La paradoja de la vida es que, mientras todos buscamos la felicidad eterna, todos también la rechazamos cuando optamos por las riquezas y comodidades en lugar de la pobreza y caridad. Es una contradicción que el sentido común no la explica. Porque negando la pobreza no apartamos de lo que realmente buscamos.
En el Evangelio de hoy, Jesús nos lo deja muy claro. Así que por falta de decirlo y saberlo no es. Su razón tendrá que estar en otra parte. Y es que nuestro egoísmo y naturaleza pecadora es tal que nos ciega hasta el punto de rechazar la salvación y optar por la condenación.
El camino son las bienaventuranzas. Un camino que, como los mandamientos, basta con ser pobre, que no es poco ni fácil lograrlo, para poder cumplir todas las demás. Pero una pobreza, no sólo material, sino principalmente espiritual. Una pobreza de espíritu que esté dispuesta a darse, a poner todos sus bienes, materiales y espirituales al servicio de los demás. Una pobreza que dé hambre y sed de justicia.

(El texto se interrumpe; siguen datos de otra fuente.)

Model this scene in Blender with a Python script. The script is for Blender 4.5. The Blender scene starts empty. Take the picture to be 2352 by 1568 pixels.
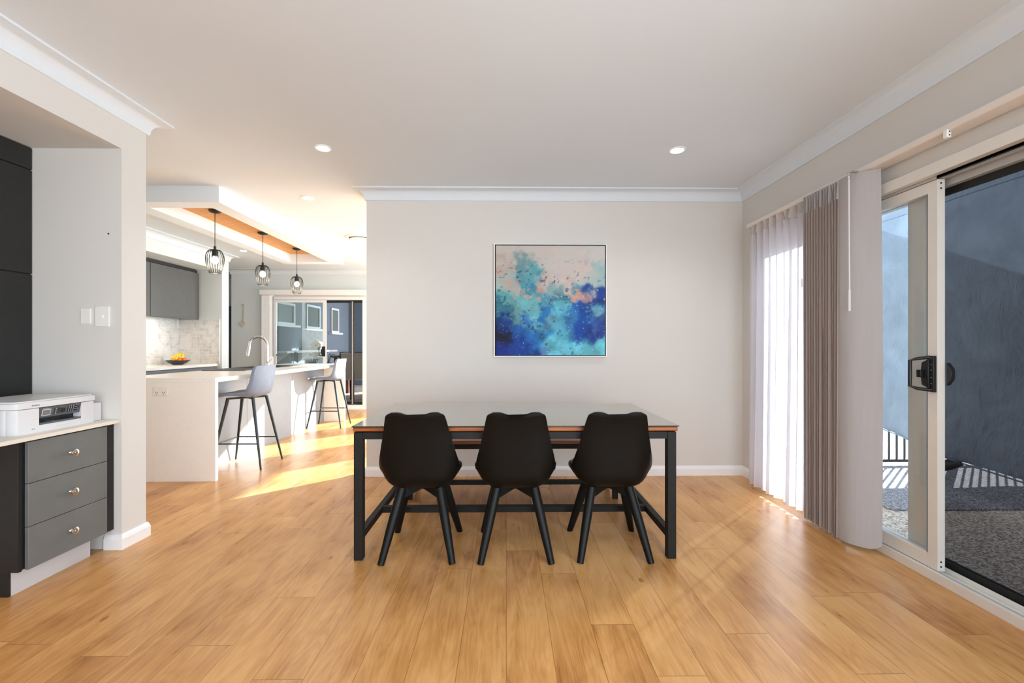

Una pobreza que nos impulse a sufrir con el que sufre, y a compartir con el que no tiene nada ni puede saldar su deuda. Una pobreza que rompa el miedo de sufrir insultos e injurias por el Nombre de Jesús, y que experimente, al contrario, alegría y regocijo en lugar de desesperación y angustia.
Danos, Señor, ese espíritu, para soportar nuestras riquezas y suficiencias, y para ponerlas siempre al servicio y bien de los demás. Porque sabemos, danos también esa sabiduría, que al final que muere a sí mismo, ganará su vida para siempre. Pero quien la gana en este mundo, la perderá a la hora de la verdad.
Y yo, Señor, he sido creado por Ti para ganar y ser feliz en tu presencia. Danos, pues, esa virtud de discernir lo que es tu Voluntad contra la que no lo es. Amén.